▶ **Exercise brief**:
Each line below is to be written out in full, exactly as shown.

>>>>

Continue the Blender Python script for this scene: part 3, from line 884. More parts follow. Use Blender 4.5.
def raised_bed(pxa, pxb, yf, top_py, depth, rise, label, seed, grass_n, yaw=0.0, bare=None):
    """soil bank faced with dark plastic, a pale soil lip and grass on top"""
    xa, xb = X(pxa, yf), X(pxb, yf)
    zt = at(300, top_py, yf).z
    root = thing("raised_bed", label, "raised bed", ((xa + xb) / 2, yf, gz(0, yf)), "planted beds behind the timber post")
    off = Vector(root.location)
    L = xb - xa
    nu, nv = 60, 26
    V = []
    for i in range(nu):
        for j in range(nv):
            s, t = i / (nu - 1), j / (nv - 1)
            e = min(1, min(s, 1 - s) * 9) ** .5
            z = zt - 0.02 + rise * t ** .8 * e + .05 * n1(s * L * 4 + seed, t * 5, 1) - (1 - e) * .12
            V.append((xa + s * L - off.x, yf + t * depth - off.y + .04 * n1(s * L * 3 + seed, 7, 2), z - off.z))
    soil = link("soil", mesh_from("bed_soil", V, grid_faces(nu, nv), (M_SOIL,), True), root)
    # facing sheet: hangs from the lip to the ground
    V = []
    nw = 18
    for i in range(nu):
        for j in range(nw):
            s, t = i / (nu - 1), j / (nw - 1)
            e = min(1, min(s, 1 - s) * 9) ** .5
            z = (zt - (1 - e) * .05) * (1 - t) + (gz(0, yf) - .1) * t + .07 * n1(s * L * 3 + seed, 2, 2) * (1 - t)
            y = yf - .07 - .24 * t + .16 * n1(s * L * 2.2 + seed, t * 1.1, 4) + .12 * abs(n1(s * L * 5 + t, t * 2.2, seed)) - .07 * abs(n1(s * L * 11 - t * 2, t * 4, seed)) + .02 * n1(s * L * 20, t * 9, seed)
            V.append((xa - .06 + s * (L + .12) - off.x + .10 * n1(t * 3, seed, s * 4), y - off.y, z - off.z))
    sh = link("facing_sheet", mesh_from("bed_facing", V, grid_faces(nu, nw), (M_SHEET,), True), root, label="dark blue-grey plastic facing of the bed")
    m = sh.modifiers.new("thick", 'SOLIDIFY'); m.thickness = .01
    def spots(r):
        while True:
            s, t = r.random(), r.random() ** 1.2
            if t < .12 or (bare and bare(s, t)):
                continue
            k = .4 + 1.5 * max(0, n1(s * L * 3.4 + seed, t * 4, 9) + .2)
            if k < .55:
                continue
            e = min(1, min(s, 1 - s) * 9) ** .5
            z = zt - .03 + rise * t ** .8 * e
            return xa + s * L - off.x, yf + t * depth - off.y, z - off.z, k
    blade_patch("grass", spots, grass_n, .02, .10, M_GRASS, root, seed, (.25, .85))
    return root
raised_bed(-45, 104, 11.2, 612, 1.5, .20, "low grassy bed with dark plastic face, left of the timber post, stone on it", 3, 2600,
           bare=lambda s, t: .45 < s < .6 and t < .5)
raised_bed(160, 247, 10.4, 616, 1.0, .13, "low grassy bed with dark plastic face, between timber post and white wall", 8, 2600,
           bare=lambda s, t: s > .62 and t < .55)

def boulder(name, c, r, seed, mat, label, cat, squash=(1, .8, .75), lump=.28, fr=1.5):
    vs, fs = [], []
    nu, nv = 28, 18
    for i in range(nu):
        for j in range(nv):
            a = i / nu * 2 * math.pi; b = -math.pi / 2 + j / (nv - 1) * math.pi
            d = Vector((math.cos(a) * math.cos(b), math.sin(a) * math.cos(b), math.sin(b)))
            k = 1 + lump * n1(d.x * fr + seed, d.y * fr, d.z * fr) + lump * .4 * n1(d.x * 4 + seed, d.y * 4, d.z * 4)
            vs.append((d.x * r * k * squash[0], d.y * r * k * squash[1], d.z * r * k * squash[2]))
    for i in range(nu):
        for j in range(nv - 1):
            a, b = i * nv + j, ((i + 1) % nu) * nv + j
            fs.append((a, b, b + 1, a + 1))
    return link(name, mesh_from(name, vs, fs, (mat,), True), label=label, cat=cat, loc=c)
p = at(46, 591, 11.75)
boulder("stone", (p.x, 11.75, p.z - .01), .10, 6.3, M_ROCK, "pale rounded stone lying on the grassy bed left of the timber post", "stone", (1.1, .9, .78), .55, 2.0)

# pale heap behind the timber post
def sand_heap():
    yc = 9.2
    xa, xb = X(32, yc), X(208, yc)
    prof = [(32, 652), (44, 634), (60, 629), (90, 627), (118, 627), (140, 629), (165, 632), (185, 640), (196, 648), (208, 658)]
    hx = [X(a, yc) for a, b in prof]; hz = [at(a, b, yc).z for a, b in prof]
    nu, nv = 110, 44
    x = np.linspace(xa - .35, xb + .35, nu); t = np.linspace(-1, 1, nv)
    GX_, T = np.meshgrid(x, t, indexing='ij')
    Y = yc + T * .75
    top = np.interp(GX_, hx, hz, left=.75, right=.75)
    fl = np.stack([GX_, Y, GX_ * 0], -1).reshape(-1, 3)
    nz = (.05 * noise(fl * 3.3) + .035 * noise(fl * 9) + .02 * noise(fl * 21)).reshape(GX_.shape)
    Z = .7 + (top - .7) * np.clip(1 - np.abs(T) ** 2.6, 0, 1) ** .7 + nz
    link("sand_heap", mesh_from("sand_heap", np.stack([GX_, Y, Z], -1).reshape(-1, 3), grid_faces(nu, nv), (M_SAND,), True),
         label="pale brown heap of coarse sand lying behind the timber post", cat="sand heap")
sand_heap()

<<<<

▶ **Expected output**:
Continue the Blender Python script for this scene: part 3, from line 884. More parts follow. Use Blender 4.5.
def raised_bed(pxa, pxb, yf, top_py, depth, rise, label, seed, grass_n, yaw=0.0, bare=None):
    """soil bank faced with dark plastic, a pale soil lip and grass on top"""
    xa, xb = X(pxa, yf), X(pxb, yf)
    zt = at(300, top_py, yf).z
    root = thing("raised_bed", label, "raised bed", ((xa + xb) / 2, yf, gz(0, yf)), "planted beds behind the timber post")
    off = Vector(root.location)
    L = xb - xa
    nu, nv = 60, 26
    V = []
    for i in range(nu):
        for j in range(nv):
            s, t = i / (nu - 1), j / (nv - 1)
            e = min(1, min(s, 1 - s) * 9) ** .5
            z = zt - 0.02 + rise * t ** .8 * e + .05 * n1(s * L * 4 + seed, t * 5, 1) - (1 - e) * .12
            V.append((xa + s * L - off.x, yf + t * depth - off.y + .04 * n1(s * L * 3 + seed, 7, 2), z - off.z))
    soil = link("soil", mesh_from("bed_soil", V, grid_faces(nu, nv), (M_SOIL,), True), root)
    # facing sheet: hangs from the lip to the ground
    V = []
    nw = 18
    for i in range(nu):
        for j in range(nw):
            s, t = i / (nu - 1), j / (nw - 1)
            e = min(1, min(s, 1 - s) * 9) ** .5
            z = (zt - (1 - e) * .05) * (1 - t) + (gz(0, yf) - .1) * t + .07 * n1(s * L * 3 + seed, 2, 2) * (1 - t)
            y = yf - .07 - .24 * t + .16 * n1(s * L * 2.2 + seed, t * 1.1, 4) + .12 * abs(n1(s * L * 5 + t, t * 2.2, seed)) - .07 * abs(n1(s * L * 11 - t * 2, t * 4, seed)) + .02 * n1(s * L * 20, t * 9, seed)
            V.append((xa - .06 + s * (L + .12) - off.x + .10 * n1(t * 3, seed, s * 4), y - off.y, z - off.z))
    sh = link("facing_sheet", mesh_from("bed_facing", V, grid_faces(nu, nw), (M_SHEET,), True), root, label="dark blue-grey plastic facing of the bed")
    m = sh.modifiers.new("thick", 'SOLIDIFY'); m.thickness = .01
    def spots(r):
        while True:
            s, t = r.random(), r.random() ** 1.2
            if t < .12 or (bare and bare(s, t)):
                continue
            k = .4 + 1.5 * max(0, n1(s * L * 3.4 + seed, t * 4, 9) + .2)
            if k < .55:
                continue
            e = min(1, min(s, 1 - s) * 9) ** .5
            z = zt - .03 + rise * t ** .8 * e
            return xa + s * L - off.x, yf + t * depth - off.y, z - off.z, k
    blade_patch("grass", spots, grass_n, .02, .10, M_GRASS, root, seed, (.25, .85))
    return root
raised_bed(-45, 104, 11.2, 612, 1.5, .20, "low grassy bed with dark plastic face, left of the timber post, stone on it", 3, 2600,
           bare=lambda s, t: .45 < s < .6 and t < .5)
raised_bed(160, 247, 10.4, 616, 1.0, .13, "low grassy bed with dark plastic face, between timber post and white wall", 8, 2600,
           bare=lambda s, t: s > .62 and t < .55)

def boulder(name, c, r, seed, mat, label, cat, squash=(1, .8, .75), lump=.28, fr=1.5):
    vs, fs = [], []
    nu, nv = 28, 18
    for i in range(nu):
        for j in range(nv):
            a = i / nu * 2 * math.pi; b = -math.pi / 2 + j / (nv - 1) * math.pi
            d = Vector((math.cos(a) * math.cos(b), math.sin(a) * math.cos(b), math.sin(b)))
            k = 1 + lump * n1(d.x * fr + seed, d.y * fr, d.z * fr) + lump * .4 * n1(d.x * 4 + seed, d.y * 4, d.z * 4)
            vs.append((d.x * r * k * squash[0], d.y * r * k * squash[1], d.z * r * k * squash[2]))
    for i in range(nu):
        for j in range(nv - 1):
            a, b = i * nv + j, ((i + 1) % nu) * nv + j
            fs.append((a, b, b + 1, a + 1))
    return link(name, mesh_from(name, vs, fs, (mat,), True), label=label, cat=cat, loc=c)
p = at(46, 591, 11.75)
boulder("stone", (p.x, 11.75, p.z - .01), .10, 6.3, M_ROCK, "pale rounded stone lying on the grassy bed left of the timber post", "stone", (1.1, .9, .78), .55, 2.0)

# pale heap behind the timber post
def sand_heap():
    yc = 9.2
    xa, xb = X(32, yc), X(208, yc)
    prof = [(32, 652), (44, 634), (60, 629), (90, 627), (118, 627), (140, 629), (165, 632), (185, 640), (196, 648), (208, 658)]
    hx = [X(a, yc) for a, b in prof]; hz = [at(a, b, yc).z for a, b in prof]
    nu, nv = 110, 44
    x = np.linspace(xa - .35, xb + .35, nu); t = np.linspace(-1, 1, nv)
    GX_, T = np.meshgrid(x, t, indexing='ij')
    Y = yc + T * .75
    top = np.interp(GX_, hx, hz, left=.75, right=.75)
    fl = np.stack([GX_, Y, GX_ * 0], -1).reshape(-1, 3)
    nz = (.05 * noise(fl * 3.3) + .035 * noise(fl * 9) + .02 * noise(fl * 21)).reshape(GX_.shape)
    Z = .7 + (top - .7) * np.clip(1 - np.abs(T) ** 2.6, 0, 1) ** .7 + nz
    link("sand_heap", mesh_from("sand_heap", np.stack([GX_, Y, Z], -1).reshape(-1, 3), grid_faces(nu, nv), (M_SAND,), True),
         label="pale brown heap of coarse sand lying behind the timber post", cat="sand heap")
sand_heap()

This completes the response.